Heidelbergs Schuldenstand liegt auf Rekordniveau. Wer soll all das, was auf der To-do-Liste steht, also bezahlen? Eigentümer und Unternehmer sind es für Nusser (FDP) jedenfalls nicht: "Die Steuern dürfen nicht erhöht werden", sagt er. Er fordert vielmehr den Gemeinderat auf, zu prüfen, wo man im Haushalt streichen könne. Auch Marmé (CDU) verspricht: "Mit uns wird es keine weiteren Steuererhöhungen geben." Sie will ebenso den Rotstift ansetzen und "jedes weitere Projekt auf den Prüfstand stellen". Mirow (Linke) möchte vor allem auf "Prestigeprojekte" verzichten und schlägt eine Wirtschaftsteuer als Weiterentwicklung zur Gewerbesteuer vor – so könnten auch Freiberufler zur Kasse gebeten werden. Kollmann (Grüne) sperrt sich zumindest gegen eine Erhöhung der Gewerbesteuer.

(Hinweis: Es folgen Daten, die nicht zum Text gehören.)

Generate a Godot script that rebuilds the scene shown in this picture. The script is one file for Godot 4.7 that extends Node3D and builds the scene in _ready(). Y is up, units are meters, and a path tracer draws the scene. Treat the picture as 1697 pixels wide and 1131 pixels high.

Und Winter-Horn (Heidelberger) wünscht sich vor allem Investitionen in die Zukunft: in Digitalisierung, Verkehr, Verwaltung und Schulen. Das begrüßt auch Schuster (SPD). Die Bewerbung um die "Europäische Kulturhauptstadt" hat für sie keine Priorität: Das könne sich die Stadt schlicht nicht leisten angesichts von 140 Millionen Euro, die man für die Sanierung von Schulen brauche.